→ **EXERCISE INSTRUCTIONS**:
Please write out the material below exactly as given.

→ **AVAILABLE DATA**:
◇ ◇ ◇ ◇ ◇ ◇ ◇

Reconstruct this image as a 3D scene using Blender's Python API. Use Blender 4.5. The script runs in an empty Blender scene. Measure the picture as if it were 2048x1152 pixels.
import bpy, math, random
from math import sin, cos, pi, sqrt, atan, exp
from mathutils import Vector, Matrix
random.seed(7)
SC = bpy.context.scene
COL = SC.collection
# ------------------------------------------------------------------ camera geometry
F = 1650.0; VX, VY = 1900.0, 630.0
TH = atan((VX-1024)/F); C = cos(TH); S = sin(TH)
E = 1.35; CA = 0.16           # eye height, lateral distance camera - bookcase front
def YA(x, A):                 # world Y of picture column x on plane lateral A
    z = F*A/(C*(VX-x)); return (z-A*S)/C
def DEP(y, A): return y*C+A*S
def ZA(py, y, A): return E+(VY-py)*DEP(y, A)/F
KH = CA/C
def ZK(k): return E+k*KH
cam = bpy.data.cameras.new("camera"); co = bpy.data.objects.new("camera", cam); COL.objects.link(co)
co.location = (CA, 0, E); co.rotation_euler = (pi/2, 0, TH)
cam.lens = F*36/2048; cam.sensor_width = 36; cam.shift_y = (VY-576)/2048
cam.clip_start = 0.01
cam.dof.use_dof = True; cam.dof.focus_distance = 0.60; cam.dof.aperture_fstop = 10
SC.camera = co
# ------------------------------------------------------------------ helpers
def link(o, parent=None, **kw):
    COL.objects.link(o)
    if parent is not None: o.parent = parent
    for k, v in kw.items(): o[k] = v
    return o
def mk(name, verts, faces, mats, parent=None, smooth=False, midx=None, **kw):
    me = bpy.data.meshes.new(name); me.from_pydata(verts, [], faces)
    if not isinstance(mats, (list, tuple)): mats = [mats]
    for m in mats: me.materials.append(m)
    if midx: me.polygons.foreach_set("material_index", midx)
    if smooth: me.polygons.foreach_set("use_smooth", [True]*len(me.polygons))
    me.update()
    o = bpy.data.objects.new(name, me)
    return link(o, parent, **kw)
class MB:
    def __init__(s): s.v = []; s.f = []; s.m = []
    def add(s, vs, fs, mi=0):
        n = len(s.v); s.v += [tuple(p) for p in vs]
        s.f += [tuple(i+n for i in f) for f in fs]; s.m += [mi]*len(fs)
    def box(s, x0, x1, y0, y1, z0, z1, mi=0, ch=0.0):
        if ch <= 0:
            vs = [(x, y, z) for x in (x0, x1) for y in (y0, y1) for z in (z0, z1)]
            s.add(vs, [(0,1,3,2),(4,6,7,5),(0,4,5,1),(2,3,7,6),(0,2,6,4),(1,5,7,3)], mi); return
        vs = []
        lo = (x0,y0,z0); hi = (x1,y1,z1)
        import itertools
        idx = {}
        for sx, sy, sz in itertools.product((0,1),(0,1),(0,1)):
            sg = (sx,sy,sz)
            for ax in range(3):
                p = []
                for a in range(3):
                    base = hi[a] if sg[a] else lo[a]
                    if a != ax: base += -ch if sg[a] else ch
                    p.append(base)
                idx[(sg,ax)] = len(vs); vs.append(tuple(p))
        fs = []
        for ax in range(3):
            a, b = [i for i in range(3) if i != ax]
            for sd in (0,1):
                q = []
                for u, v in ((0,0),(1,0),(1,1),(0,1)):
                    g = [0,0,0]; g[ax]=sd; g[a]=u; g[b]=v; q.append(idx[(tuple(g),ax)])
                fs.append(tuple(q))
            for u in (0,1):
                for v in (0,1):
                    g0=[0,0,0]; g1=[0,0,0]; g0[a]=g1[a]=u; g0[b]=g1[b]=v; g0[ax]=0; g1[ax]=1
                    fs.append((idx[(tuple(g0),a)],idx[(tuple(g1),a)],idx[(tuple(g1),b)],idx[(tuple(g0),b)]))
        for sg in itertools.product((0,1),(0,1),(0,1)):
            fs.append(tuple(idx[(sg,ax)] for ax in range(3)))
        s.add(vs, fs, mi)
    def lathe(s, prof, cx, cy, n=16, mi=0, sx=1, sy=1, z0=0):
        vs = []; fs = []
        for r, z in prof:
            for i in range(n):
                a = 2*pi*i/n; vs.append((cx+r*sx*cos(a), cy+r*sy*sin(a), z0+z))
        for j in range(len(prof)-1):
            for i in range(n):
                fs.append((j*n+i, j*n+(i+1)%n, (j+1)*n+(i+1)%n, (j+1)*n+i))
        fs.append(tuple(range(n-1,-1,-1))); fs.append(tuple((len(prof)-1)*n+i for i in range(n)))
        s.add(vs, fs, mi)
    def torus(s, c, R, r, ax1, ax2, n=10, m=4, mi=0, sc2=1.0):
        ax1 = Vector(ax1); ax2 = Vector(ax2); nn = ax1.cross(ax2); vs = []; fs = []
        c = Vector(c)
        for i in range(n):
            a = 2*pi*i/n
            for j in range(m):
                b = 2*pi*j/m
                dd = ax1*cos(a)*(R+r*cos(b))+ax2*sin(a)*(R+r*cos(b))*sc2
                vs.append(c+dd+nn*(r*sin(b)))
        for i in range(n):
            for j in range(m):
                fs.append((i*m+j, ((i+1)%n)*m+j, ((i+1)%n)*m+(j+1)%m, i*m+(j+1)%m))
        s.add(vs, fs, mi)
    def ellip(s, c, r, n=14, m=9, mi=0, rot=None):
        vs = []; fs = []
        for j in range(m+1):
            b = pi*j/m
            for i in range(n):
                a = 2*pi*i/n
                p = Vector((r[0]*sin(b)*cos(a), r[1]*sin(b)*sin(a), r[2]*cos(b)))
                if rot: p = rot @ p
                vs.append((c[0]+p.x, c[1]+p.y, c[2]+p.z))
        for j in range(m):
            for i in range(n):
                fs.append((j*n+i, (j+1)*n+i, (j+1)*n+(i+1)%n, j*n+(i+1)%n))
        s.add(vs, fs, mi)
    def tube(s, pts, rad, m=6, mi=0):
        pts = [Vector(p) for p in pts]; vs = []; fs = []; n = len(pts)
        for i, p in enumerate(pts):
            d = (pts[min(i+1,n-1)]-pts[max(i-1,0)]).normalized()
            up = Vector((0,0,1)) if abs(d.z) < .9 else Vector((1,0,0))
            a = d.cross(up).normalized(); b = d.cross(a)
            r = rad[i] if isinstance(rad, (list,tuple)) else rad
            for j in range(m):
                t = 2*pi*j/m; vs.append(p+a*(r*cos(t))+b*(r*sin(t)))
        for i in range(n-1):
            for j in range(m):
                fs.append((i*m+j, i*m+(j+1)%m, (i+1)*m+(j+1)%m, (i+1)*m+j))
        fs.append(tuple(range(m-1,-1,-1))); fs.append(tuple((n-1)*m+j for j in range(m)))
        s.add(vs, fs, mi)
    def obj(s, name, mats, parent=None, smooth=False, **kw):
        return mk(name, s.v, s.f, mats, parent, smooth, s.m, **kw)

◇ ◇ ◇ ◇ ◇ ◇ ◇

→ **SOLUTION TO THE EXERCISE**:
Reconstruct this image as a 3D scene using Blender's Python API. Use Blender 4.5. The script runs in an empty Blender scene. Measure the picture as if it were 2048x1152 pixels.
import bpy, math, random
from math import sin, cos, pi, sqrt, atan, exp
from mathutils import Vector, Matrix
random.seed(7)
SC = bpy.context.scene
COL = SC.collection
# ------------------------------------------------------------------ camera geometry
F = 1650.0; VX, VY = 1900.0, 630.0
TH = atan((VX-1024)/F); C = cos(TH); S = sin(TH)
E = 1.35; CA = 0.16           # eye height, lateral distance camera - bookcase front
def YA(x, A):                 # world Y of picture column x on plane lateral A
    z = F*A/(C*(VX-x)); return (z-A*S)/C
def DEP(y, A): return y*C+A*S
def ZA(py, y, A): return E+(VY-py)*DEP(y, A)/F
KH = CA/C
def ZK(k): return E+k*KH
cam = bpy.data.cameras.new("camera"); co = bpy.data.objects.new("camera", cam); COL.objects.link(co)
co.location = (CA, 0, E); co.rotation_euler = (pi/2, 0, TH)
cam.lens = F*36/2048; cam.sensor_width = 36; cam.shift_y = (VY-576)/2048
cam.clip_start = 0.01
cam.dof.use_dof = True; cam.dof.focus_distance = 0.60; cam.dof.aperture_fstop = 10
SC.camera = co
# ------------------------------------------------------------------ helpers
def link(o, parent=None, **kw):
    COL.objects.link(o)
    if parent is not None: o.parent = parent
    for k, v in kw.items(): o[k] = v
    return o
def mk(name, verts, faces, mats, parent=None, smooth=False, midx=None, **kw):
    me = bpy.data.meshes.new(name); me.from_pydata(verts, [], faces)
    if not isinstance(mats, (list, tuple)): mats = [mats]
    for m in mats: me.materials.append(m)
    if midx: me.polygons.foreach_set("material_index", midx)
    if smooth: me.polygons.foreach_set("use_smooth", [True]*len(me.polygons))
    me.update()
    o = bpy.data.objects.new(name, me)
    return link(o, parent, **kw)
class MB:
    def __init__(s): s.v = []; s.f = []; s.m = []
    def add(s, vs, fs, mi=0):
        n = len(s.v); s.v += [tuple(p) for p in vs]
        s.f += [tuple(i+n for i in f) for f in fs]; s.m += [mi]*len(fs)
    def box(s, x0, x1, y0, y1, z0, z1, mi=0, ch=0.0):
        if ch <= 0:
            vs = [(x, y, z) for x in (x0, x1) for y in (y0, y1) for z in (z0, z1)]
            s.add(vs, [(0,1,3,2),(4,6,7,5),(0,4,5,1),(2,3,7,6),(0,2,6,4),(1,5,7,3)], mi); return
        vs = []
        lo = (x0,y0,z0); hi = (x1,y1,z1)
        import itertools
        idx = {}
        for sx, sy, sz in itertools.product((0,1),(0,1),(0,1)):
            sg = (sx,sy,sz)
            for ax in range(3):
                p = []
                for a in range(3):
                    base = hi[a] if sg[a] else lo[a]
                    if a != ax: base += -ch if sg[a] else ch
                    p.append(base)
                idx[(sg,ax)] = len(vs); vs.append(tuple(p))
        fs = []
        for ax in range(3):
            a, b = [i for i in range(3) if i != ax]
            for sd in (0,1):
                q = []
                for u, v in ((0,0),(1,0),(1,1),(0,1)):
                    g = [0,0,0]; g[ax]=sd; g[a]=u; g[b]=v; q.append(idx[(tuple(g),ax)])
                fs.append(tuple(q))
            for u in (0,1):
                for v in (0,1):
                    g0=[0,0,0]; g1=[0,0,0]; g0[a]=g1[a]=u; g0[b]=g1[b]=v; g0[ax]=0; g1[ax]=1
                    fs.append((idx[(tuple(g0),a)],idx[(tuple(g1),a)],idx[(tuple(g1),b)],idx[(tuple(g0),b)]))
        for sg in itertools.product((0,1),(0,1),(0,1)):
            fs.append(tuple(idx[(sg,ax)] for ax in range(3)))
        s.add(vs, fs, mi)
    def lathe(s, prof, cx, cy, n=16, mi=0, sx=1, sy=1, z0=0):
        vs = []; fs = []
        for r, z in prof:
            for i in range(n):
                a = 2*pi*i/n; vs.append((cx+r*sx*cos(a), cy+r*sy*sin(a), z0+z))
        for j in range(len(prof)-1):
            for i in range(n):
                fs.append((j*n+i, j*n+(i+1)%n, (j+1)*n+(i+1)%n, (j+1)*n+i))
        fs.append(tuple(range(n-1,-1,-1))); fs.append(tuple((len(prof)-1)*n+i for i in range(n)))
        s.add(vs, fs, mi)
    def torus(s, c, R, r, ax1, ax2, n=10, m=4, mi=0, sc2=1.0):
        ax1 = Vector(ax1); ax2 = Vector(ax2); nn = ax1.cross(ax2); vs = []; fs = []
        c = Vector(c)
        for i in range(n):
            a = 2*pi*i/n
            for j in range(m):
                b = 2*pi*j/m
                dd = ax1*cos(a)*(R+r*cos(b))+ax2*sin(a)*(R+r*cos(b))*sc2
                vs.append(c+dd+nn*(r*sin(b)))
        for i in range(n):
            for j in range(m):
                fs.append((i*m+j, ((i+1)%n)*m+j, ((i+1)%n)*m+(j+1)%m, i*m+(j+1)%m))
        s.add(vs, fs, mi)
    def ellip(s, c, r, n=14, m=9, mi=0, rot=None):
        vs = []; fs = []
        for j in range(m+1):
            b = pi*j/m
            for i in range(n):
                a = 2*pi*i/n
                p = Vector((r[0]*sin(b)*cos(a), r[1]*sin(b)*sin(a), r[2]*cos(b)))
                if rot: p = rot @ p
                vs.append((c[0]+p.x, c[1]+p.y, c[2]+p.z))
        for j in range(m):
            for i in range(n):
                fs.append((j*n+i, (j+1)*n+i, (j+1)*n+(i+1)%n, j*n+(i+1)%n))
        s.add(vs, fs, mi)
    def tube(s, pts, rad, m=6, mi=0):
        pts = [Vector(p) for p in pts]; vs = []; fs = []; n = len(pts)
        for i, p in enumerate(pts):
            d = (pts[min(i+1,n-1)]-pts[max(i-1,0)]).normalized()
            up = Vector((0,0,1)) if abs(d.z) < .9 else Vector((1,0,0))
            a = d.cross(up).normalized(); b = d.cross(a)
            r = rad[i] if isinstance(rad, (list,tuple)) else rad
            for j in range(m):
                t = 2*pi*j/m; vs.append(p+a*(r*cos(t))+b*(r*sin(t)))
        for i in range(n-1):
            for j in range(m):
                fs.append((i*m+j, i*m+(j+1)%m, (i+1)*m+(j+1)%m, (i+1)*m+j))
        fs.append(tuple(range(m-1,-1,-1))); fs.append(tuple((n-1)*m+j for j in range(m)))
        s.add(vs, fs, mi)
    def obj(s, name, mats, parent=None, smooth=False, **kw):
        return mk(name, s.v, s.f, mats, parent, smooth, s.m, **kw)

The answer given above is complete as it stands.